===== Dataset records =====

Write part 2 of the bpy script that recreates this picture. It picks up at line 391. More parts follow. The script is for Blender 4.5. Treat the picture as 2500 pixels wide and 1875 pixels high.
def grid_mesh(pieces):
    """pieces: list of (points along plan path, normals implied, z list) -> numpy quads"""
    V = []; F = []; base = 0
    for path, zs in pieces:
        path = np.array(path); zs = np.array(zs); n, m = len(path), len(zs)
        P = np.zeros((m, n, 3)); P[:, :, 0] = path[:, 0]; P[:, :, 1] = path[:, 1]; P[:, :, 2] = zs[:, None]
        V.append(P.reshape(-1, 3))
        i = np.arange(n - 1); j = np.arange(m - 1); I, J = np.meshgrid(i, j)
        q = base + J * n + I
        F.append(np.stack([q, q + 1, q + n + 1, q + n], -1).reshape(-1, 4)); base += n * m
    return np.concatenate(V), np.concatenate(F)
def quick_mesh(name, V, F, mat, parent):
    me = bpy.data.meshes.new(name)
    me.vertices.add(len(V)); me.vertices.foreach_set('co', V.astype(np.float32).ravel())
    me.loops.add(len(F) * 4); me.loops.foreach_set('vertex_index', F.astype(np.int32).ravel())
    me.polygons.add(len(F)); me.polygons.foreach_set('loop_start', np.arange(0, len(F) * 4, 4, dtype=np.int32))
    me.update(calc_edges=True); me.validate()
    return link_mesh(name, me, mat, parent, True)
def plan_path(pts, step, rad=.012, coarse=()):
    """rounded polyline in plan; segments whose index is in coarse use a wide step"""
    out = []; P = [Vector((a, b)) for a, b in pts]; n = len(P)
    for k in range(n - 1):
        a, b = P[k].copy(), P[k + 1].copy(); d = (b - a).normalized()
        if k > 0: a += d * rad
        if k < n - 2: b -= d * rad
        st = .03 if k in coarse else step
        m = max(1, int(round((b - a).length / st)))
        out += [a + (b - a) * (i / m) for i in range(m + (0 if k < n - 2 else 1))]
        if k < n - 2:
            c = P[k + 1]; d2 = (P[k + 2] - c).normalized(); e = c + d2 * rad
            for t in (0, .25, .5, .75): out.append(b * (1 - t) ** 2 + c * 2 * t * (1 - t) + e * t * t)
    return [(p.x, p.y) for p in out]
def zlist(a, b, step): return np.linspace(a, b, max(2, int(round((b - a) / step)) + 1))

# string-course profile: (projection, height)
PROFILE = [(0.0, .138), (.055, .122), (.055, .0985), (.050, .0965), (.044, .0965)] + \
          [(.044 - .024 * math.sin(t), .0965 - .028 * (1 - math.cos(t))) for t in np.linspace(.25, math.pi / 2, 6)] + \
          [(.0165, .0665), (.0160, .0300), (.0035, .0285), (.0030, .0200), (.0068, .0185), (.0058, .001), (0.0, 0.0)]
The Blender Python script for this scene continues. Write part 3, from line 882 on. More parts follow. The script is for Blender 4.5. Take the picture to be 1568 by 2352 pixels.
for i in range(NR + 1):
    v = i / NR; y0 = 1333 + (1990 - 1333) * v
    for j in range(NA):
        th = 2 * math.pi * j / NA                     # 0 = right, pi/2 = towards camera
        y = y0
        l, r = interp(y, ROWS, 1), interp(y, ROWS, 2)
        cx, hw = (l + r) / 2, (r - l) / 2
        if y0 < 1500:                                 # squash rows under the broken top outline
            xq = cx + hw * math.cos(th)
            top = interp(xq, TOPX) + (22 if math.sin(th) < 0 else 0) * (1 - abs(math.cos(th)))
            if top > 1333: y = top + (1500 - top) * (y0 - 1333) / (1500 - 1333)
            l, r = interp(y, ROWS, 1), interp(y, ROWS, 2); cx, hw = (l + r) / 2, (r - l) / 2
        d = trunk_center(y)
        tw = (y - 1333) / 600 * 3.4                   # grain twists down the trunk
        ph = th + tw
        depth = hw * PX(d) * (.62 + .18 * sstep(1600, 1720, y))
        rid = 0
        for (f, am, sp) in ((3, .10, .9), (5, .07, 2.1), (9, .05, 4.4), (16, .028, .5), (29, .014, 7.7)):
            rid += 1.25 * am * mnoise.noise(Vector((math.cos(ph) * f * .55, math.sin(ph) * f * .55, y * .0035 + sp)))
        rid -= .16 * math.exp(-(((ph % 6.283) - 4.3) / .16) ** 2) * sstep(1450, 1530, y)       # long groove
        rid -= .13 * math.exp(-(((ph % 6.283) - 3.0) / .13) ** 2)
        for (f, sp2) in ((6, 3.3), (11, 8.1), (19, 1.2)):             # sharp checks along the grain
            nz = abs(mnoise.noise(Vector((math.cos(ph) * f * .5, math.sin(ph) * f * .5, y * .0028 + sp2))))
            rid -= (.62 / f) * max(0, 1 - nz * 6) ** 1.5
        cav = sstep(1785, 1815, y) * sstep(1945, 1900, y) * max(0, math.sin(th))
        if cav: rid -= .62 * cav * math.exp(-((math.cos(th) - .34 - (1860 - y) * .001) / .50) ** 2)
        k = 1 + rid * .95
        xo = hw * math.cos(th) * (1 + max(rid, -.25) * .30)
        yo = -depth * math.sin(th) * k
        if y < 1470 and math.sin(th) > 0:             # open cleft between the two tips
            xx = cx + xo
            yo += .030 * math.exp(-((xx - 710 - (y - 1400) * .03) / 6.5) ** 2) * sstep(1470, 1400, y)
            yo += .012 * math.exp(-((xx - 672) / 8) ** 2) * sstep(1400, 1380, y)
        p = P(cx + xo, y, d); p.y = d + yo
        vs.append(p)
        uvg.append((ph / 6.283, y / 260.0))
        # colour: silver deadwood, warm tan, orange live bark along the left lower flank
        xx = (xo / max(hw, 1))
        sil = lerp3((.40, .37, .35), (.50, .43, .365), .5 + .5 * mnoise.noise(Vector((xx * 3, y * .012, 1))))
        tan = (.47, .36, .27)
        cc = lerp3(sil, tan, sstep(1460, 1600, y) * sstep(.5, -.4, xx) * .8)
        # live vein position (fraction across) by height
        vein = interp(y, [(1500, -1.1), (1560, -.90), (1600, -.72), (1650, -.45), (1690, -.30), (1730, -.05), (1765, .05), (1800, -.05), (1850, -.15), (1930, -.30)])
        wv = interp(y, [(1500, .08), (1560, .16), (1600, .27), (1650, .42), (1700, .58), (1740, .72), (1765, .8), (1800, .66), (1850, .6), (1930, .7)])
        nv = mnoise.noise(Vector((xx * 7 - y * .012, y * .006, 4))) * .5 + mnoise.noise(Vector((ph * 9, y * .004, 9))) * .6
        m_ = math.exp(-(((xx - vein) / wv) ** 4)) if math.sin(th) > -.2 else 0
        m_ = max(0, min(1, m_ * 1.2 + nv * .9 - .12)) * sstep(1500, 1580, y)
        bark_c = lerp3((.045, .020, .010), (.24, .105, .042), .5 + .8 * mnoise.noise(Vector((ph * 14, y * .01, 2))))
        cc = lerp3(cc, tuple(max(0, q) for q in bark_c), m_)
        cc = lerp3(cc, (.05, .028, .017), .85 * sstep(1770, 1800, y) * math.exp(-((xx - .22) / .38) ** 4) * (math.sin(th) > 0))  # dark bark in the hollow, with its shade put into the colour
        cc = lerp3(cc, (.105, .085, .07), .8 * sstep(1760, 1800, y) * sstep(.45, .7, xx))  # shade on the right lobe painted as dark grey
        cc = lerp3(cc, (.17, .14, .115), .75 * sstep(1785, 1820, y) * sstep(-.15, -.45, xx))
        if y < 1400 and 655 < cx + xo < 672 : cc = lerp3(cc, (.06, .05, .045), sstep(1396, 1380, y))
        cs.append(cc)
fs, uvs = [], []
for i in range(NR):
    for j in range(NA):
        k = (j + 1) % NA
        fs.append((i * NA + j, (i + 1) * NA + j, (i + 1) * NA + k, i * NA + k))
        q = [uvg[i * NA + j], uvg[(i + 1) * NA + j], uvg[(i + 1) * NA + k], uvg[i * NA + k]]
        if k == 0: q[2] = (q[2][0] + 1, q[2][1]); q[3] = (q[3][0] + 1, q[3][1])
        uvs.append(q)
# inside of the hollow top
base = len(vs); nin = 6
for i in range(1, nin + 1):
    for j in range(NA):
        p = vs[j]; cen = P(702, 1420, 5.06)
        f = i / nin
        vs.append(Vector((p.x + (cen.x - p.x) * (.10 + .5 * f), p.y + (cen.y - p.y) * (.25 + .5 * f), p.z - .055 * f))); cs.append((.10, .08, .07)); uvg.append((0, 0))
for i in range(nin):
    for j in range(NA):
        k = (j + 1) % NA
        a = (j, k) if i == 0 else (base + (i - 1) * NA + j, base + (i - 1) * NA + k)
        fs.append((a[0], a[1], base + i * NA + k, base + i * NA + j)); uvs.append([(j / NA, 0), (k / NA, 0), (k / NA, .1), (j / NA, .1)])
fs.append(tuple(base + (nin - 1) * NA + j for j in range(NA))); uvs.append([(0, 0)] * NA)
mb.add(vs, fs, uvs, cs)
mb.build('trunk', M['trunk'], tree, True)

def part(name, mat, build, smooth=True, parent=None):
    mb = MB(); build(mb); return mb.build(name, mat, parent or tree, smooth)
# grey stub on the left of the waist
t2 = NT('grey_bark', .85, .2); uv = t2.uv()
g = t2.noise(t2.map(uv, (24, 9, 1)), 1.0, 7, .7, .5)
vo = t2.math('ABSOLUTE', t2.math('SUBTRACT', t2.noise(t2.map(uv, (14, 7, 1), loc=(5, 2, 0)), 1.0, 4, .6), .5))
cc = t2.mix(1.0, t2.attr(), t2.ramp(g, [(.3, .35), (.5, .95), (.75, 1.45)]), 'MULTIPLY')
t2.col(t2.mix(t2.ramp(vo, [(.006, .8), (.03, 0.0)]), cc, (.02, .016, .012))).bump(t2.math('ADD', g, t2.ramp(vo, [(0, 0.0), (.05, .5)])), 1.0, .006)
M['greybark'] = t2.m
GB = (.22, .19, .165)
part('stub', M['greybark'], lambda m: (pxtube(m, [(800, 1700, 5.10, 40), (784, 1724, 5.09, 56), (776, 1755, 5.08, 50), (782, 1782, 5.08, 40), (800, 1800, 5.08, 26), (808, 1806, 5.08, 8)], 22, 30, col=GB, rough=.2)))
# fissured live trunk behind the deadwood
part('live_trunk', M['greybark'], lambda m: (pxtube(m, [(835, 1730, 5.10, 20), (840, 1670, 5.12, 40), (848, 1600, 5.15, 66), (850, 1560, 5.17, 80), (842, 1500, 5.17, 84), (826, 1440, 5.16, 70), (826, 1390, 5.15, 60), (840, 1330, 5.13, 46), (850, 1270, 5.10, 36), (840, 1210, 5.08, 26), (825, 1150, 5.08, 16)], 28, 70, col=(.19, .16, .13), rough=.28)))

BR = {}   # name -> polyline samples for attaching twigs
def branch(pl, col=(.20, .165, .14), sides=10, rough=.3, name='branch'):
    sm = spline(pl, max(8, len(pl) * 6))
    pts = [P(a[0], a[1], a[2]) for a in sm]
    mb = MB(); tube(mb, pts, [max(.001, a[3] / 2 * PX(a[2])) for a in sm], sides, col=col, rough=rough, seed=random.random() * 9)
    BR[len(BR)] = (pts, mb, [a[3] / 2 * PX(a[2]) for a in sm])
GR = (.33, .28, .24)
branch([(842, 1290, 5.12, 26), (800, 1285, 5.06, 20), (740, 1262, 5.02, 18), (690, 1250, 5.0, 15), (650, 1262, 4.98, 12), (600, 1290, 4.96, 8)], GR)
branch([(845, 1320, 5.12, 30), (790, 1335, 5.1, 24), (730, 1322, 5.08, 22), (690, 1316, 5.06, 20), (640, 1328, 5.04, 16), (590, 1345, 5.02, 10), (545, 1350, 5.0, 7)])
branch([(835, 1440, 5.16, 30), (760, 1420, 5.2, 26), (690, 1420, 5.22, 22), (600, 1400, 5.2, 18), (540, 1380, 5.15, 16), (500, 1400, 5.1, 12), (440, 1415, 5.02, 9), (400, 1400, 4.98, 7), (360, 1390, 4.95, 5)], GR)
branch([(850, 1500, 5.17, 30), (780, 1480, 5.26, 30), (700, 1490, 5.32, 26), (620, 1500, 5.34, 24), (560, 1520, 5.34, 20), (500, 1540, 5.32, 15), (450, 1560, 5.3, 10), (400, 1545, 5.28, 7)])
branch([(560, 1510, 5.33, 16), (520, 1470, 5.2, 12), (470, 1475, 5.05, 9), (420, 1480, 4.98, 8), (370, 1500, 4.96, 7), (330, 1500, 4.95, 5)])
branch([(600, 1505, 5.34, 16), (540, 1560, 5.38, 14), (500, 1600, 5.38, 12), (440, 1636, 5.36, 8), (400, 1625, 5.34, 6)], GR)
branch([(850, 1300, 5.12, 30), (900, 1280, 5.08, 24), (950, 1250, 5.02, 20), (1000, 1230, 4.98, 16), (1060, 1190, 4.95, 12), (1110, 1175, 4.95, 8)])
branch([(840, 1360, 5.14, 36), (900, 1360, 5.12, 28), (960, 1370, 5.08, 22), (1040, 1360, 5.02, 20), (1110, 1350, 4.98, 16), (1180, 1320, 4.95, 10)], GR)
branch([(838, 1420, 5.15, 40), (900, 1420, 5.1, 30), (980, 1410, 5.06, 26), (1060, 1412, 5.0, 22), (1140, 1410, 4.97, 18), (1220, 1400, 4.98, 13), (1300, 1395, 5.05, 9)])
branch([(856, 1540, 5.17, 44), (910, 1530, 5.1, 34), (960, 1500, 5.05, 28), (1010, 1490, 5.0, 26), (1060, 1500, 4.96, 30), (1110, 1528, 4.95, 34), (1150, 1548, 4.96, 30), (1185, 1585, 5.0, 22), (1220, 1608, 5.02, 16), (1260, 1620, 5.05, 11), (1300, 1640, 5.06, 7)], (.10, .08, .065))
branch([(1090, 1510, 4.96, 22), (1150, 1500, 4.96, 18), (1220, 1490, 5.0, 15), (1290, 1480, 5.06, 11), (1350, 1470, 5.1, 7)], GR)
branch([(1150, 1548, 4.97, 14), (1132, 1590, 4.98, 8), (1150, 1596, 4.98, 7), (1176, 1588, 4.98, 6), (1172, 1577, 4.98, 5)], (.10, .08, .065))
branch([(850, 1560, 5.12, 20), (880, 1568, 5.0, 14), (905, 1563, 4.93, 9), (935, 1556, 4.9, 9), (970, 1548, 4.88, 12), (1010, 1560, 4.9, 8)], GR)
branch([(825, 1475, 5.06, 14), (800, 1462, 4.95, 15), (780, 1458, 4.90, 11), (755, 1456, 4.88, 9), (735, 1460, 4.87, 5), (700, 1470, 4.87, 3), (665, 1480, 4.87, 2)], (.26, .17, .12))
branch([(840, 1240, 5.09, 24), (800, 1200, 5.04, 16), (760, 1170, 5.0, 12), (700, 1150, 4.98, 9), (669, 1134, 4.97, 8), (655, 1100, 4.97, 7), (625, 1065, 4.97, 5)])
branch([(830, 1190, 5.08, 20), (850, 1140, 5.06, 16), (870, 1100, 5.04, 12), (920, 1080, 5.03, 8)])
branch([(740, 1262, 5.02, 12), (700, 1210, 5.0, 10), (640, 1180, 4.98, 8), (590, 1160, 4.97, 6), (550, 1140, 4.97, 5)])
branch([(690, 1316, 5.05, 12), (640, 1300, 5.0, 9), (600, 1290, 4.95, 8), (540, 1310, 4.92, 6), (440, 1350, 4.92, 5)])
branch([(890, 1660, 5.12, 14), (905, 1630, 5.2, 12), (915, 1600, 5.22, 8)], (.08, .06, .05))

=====

- _Task statement_:
Of the lines in the data above, how many contain the word "tree"? Give only that figure.

- _Complete answer_:
2